Would you return the complete listing below word for word?

>> START Data lines

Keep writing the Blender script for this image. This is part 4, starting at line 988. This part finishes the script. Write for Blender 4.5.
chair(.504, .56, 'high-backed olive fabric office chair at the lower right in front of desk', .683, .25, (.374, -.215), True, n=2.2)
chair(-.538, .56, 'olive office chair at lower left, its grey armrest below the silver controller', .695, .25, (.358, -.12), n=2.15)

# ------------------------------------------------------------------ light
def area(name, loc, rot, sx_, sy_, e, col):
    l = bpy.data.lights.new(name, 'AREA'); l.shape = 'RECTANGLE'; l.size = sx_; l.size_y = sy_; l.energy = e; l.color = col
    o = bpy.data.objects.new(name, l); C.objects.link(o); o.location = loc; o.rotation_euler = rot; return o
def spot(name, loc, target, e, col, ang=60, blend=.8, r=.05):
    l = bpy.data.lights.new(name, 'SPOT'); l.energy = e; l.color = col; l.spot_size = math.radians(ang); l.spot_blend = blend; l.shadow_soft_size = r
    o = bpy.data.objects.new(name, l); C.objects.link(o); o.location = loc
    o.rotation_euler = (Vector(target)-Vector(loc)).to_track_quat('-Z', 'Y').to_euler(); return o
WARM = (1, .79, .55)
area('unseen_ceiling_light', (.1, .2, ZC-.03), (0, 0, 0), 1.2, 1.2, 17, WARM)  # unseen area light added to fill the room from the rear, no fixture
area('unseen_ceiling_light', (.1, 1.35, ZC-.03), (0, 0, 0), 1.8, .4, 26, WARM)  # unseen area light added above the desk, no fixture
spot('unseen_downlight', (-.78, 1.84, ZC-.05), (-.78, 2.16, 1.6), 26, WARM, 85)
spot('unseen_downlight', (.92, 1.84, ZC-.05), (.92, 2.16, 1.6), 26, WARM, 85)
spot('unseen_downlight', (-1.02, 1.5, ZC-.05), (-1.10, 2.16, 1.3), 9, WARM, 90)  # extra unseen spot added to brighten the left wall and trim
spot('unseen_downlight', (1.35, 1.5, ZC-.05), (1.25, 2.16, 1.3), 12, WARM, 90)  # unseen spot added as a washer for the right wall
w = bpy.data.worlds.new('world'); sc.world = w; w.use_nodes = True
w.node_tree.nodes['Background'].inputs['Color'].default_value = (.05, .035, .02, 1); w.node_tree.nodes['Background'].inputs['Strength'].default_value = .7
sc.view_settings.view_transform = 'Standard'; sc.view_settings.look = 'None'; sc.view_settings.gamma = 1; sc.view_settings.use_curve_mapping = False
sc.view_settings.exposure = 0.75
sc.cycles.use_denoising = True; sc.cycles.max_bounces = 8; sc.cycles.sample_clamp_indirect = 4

>> END Data lines

# Exercise output
Keep writing the Blender script for this image. This is part 4, starting at line 988. This part finishes the script. Write for Blender 4.5.
chair(.504, .56, 'high-backed olive fabric office chair at the lower right in front of desk', .683, .25, (.374, -.215), True, n=2.2)
chair(-.538, .56, 'olive office chair at lower left, its grey armrest below the silver controller', .695, .25, (.358, -.12), n=2.15)

# ------------------------------------------------------------------ light
def area(name, loc, rot, sx_, sy_, e, col):
    l = bpy.data.lights.new(name, 'AREA'); l.shape = 'RECTANGLE'; l.size = sx_; l.size_y = sy_; l.energy = e; l.color = col
    o = bpy.data.objects.new(name, l); C.objects.link(o); o.location = loc; o.rotation_euler = rot; return o
def spot(name, loc, target, e, col, ang=60, blend=.8, r=.05):
    l = bpy.data.lights.new(name, 'SPOT'); l.energy = e; l.color = col; l.spot_size = math.radians(ang); l.spot_blend = blend; l.shadow_soft_size = r
    o = bpy.data.objects.new(name, l); C.objects.link(o); o.location = loc
    o.rotation_euler = (Vector(target)-Vector(loc)).to_track_quat('-Z', 'Y').to_euler(); return o
WARM = (1, .79, .55)
area('unseen_ceiling_light', (.1, .2, ZC-.03), (0, 0, 0), 1.2, 1.2, 17, WARM)  # unseen area light added to fill the room from the rear, no fixture
area('unseen_ceiling_light', (.1, 1.35, ZC-.03), (0, 0, 0), 1.8, .4, 26, WARM)  # unseen area light added above the desk, no fixture
spot('unseen_downlight', (-.78, 1.84, ZC-.05), (-.78, 2.16, 1.6), 26, WARM, 85)
spot('unseen_downlight', (.92, 1.84, ZC-.05), (.92, 2.16, 1.6), 26, WARM, 85)
spot('unseen_downlight', (-1.02, 1.5, ZC-.05), (-1.10, 2.16, 1.3), 9, WARM, 90)  # extra unseen spot added to brighten the left wall and trim
spot('unseen_downlight', (1.35, 1.5, ZC-.05), (1.25, 2.16, 1.3), 12, WARM, 90)  # unseen spot added as a washer for the right wall
w = bpy.data.worlds.new('world'); sc.world = w; w.use_nodes = True
w.node_tree.nodes['Background'].inputs['Color'].default_value = (.05, .035, .02, 1); w.node_tree.nodes['Background'].inputs['Strength'].default_value = .7
sc.view_settings.view_transform = 'Standard'; sc.view_settings.look = 'None'; sc.view_settings.gamma = 1; sc.view_settings.use_curve_mapping = False
sc.view_settings.exposure = 0.75
sc.cycles.use_denoising = True; sc.cycles.max_bounces = 8; sc.cycles.sample_clamp_indirect = 4